Mais recentemente, o governo federal regulamentou a Lei nº 14.133/2021 por meio do Decreto nº 12.304, de 9 de dezembro de 2024. Como ressaltam Caiado, Cajado e Pazzoti (2025), esse novo regulamento define parâmetros para a avaliação de programas de integridade no âmbito da nova lei de licitações, especialmente em contratos de grande vulto. A regulamentação leva em conta critérios como valor, risco e complexidade da contratação, e representa, segundo os autores, "um avanço significativo na gestão pública", ao consolidar a cultura da integridade nas contratações administrativas.
Nesse cenário normativo, torna-se evidente que a exigência de programas de integridade não se restringe ao âmbito do Poder Executivo. Trata-se de uma diretriz transversal, que permeia toda a atuação da Administração Pública. Assim, a instituição de tal exigência por meio de lei municipal de iniciativa parlamentar não afronta a reserva de administração.
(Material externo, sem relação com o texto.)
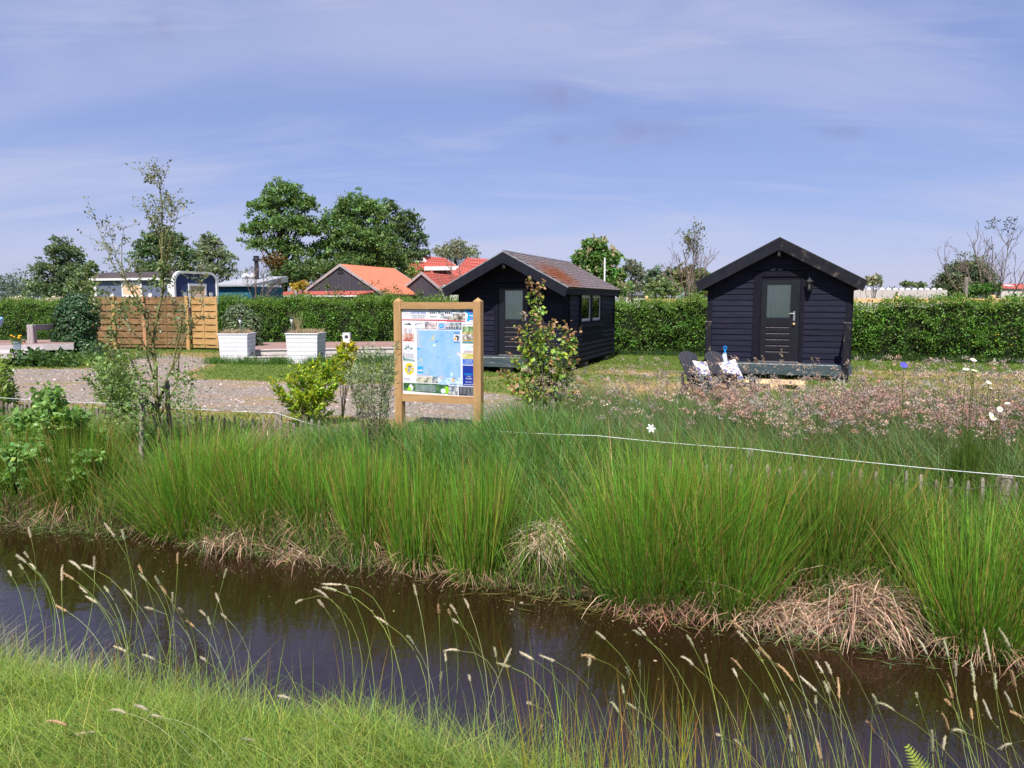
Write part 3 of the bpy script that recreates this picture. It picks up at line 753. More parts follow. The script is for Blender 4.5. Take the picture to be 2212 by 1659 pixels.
# porch lantern
def lantern(pos, label, small=False):
    t = thing("wall_lantern", label, "lantern", pos, ROT)
    b = MB().box(-0.03, -0.012, -0.02, 0.03, 0.0, 0.22)
    b.tube([(0, -0.005, 0.18), (0, -0.06, 0.235), (0, -0.12, 0.215)], 0.008, 6)
    b.build("bracket", M["zinc_black"], t)
    b = MB()
    for k in range(6):
        a0 = 2 * math.pi * k / 6
        b.tube([(0.045 * math.cos(a0), -0.12 + 0.045 * math.sin(a0), -0.06), (0.085 * math.cos(a0), -0.12 + 0.085 * math.sin(a0), 0.12)], 0.006, 4)
    b.lathe([(0.05, -0.075), (0.05, -0.06), (0.03, -0.058)], 6, (0, -0.12, 0))
    b.lathe([(0.10, 0.115), (0.10, 0.128), (0.05, 0.17), (0.022, 0.19), (0.022, 0.21), (0.006, 0.225)], 6, (0, -0.12, 0))
    b.build("cage", M["zinc_black"], t)
    MB().lathe([(0.043, -0.055), (0.080, 0.113)], 6, (0, -0.12, 0)).build("glass", M["glass"], t)
    MB().lathe([(0.012, -0.05), (0.018, -0.03), (0.034, 0.01), (0.036, 0.03), (0.026, 0.055), (0.01, 0.065)], 10, (0, -0.12, 0)).build("bulb", M["white_trim"], t, True)
    return t
lantern(W(-0.382 + 0.68, 18.83 + 0.525, 2.13), "black wall lantern with a white bulb right of the cabin door")
lantern(W(-6.876 + 0.80, 18.25 + 0.635, 1.93), "black wall lantern half hidden behind the birch, on the mossy roofed cabin")
# ------------------------------------------------------------------ the information board
bd = thing("info_board", "wooden information board with a blue area map and printed adverts", "info board", W(-4.50, 9.45, 0), ROT)
for (x0, x1) in ((-0.640, -0.535), (0.535, 0.640)):
    b = MB(); zt, bt = 1.80, 0.0
    b.add([(x0, -0.055, -0.25), (x1, -0.055, -0.25), (x1, 0.05, -0.25), (x0, 0.05, -0.25), (x0, -0.055, zt), (x1, -0.055, zt), (x1, 0.05, zt), (x0, 0.05, zt), ((x0 + x1) / 2, -0.0025, 1.85)],
          [(3, 2, 1, 0), (0, 1, 5, 4), (1, 2, 6, 5), (2, 3, 7, 6), (3, 0, 4, 7), (4, 5, 8), (5, 6, 8), (6, 7, 8), (7, 4, 8)])
    b.build("post", M["sign_wood"], bd)
M["sign_rail"] = surf("pine_rail", (0.33, 0.19, 0.085), (0.41, 0.25, 0.12), 5, (0.6, 4, 4), 0.7, 0.25, 30, 0.2, c3=(0.24, 0.12, 0.05), s3=6, l3=0.68, h3=0.8)
MB().box(-0.535, -0.045, 1.70, 0.535, 0.035, 1.79).build("rail", M["sign_rail"], bd)
MB().box(-0.535, -0.045, 0.435, 0.535, 0.035, 0.535).build("rail", M["sign_rail"], bd)
PX0, PX1, PZ0, PZ1 = -0.535, 0.535, 0.536, 1.699
pan = MB().box(PX0, -0.012, PZ0, PX1, 0.0, PZ1).build("panel", surf("printed_panel", (0.62, 0.61, 0.66), (0.64, 0.63, 0.68), 3, rough=0.35), bd)
def bx(x, y):                                                        # poster coordinates: 0..1000 across, 0..1150 down
    return PX0 + (PX1 - PX0) * x / 1000.0, PZ1 - (PZ1 - PZ0) * y / 1150.0
_layer = [0]
def flat(name, x0, y0, x1, y1, mat, lift=None, poly=None):
    _layer[0] += 1
    y = -0.0125 - 0.0004 * (lift or 1) - 0.000004 * _layer[0]
    pts = poly or [(x0, y1), (x1, y1), (x1, y0), (x0, y0)]
    vs_ = [(bx(*p)[0], y, bx(*p)[1]) for p in pts]
    return MB().add(vs_, [tuple(range(len(vs_)))]).build(name, mat, pan)
def ellipse(cx_, cy2, rx, ry, n_=20): return [(cx_ + rx * math.cos(-2 * math.pi * k / n_), cy2 + ry * math.sin(-2 * math.pi * k / n_) * -1 * -1) for k in range(n_)]
INK = {k: plain("ink_" + k, c, 0.4) for k, c in dict(red=(0.62, 0.03, 0.06), blue=(0.02, 0.12, 0.55), navy=(0.012, 0.035, 0.30), sky=(0.02, 0.33, 0.80), grey=(0.30, 0.31, 0.36), light=(0.42, 0.45, 0.56), black=(0.02, 0.02, 0.025), charcoal=(0.04, 0.042, 0.055),
            yellow=(0.66, 0.52, 0.01), green=(0.035, 0.13, 0.06), teal=(0.03, 0.20, 0.18), lime=(0.27, 0.55, 0.03), white=(0.65, 0.64, 0.69), orange=(0.8, 0.32, 0.03), pink=(0.52, 0.30, 0.36), steelblue=(0.12, 0.27, 0.52), mid=(0.05, 0.16, 0.62), lilac=(0.46, 0.46, 0.58)).items()}
def photo(name, cols, scale, seed, stretch=(1, 1, 1)):
    m, n, b, out = material(name); N, K = n.nodes.new, n.links.new
    tc_ = N("ShaderNodeTexCoord"); mp = N("ShaderNodeMapping"); mp.inputs["Location"].default_value = (seed * 3.7, seed * 1.3, seed * 2.1); mp.inputs["Scale"].default_value = stretch
    K(tc_.outputs["Object"], mp.inputs[0])
    nz = N("ShaderNodeTexNoise"); nz.inputs["Scale"].default_value = scale; nz.inputs["Detail"].default_value = 5; nz.inputs["Roughness"].default_value = 0.6
    K(mp.outputs[0], nz.inputs["Vector"])
    cr = N("ShaderNodeValToRGB"); cr.color_ramp.interpolation = "LINEAR"; e = cr.color_ramp.elements
    k = len(cols)
    for i, c in enumerate(cols):
        p_ = 0.32 + 0.36 * i / (k - 1)
        if i == 0: e[0].position, e[0].color = p_, rgba(c)
        elif i == k - 1: e[-1].position, e[-1].color = p_, rgba(c)
        else: q = e.new(p_); q.color = rgba(c)
    K(nz.outputs[0], cr.inputs[0]); K(cr.outputs[0], b.inputs["Base Color"]); b.inputs["Roughness"].default_value = 0.4
    return m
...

Essa norma não cria órgão, tampouco atribuições novas ao Executivo. Apenas estabelece critérios para os particulares que desejam contratar com o poder público — alinhando-se, portanto, às diretrizes federais e à jurisprudência mais recente.
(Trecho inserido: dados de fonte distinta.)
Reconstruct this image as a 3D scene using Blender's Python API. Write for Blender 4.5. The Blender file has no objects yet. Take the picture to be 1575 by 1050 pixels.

Trata-se de uma atuação legislativa coerente com uma visão contemporânea de governança. Uma postura que vai além do estrito cumprimento da legalidade formal, buscando efetividade na implementação de políticas públicas e fortalecimento da accountability. Envolve não apenas os agentes públicos, mas também os entes privados que, ao contratar com o Estado, devem se comprometer com os valores da integridade, da ética e da transparência.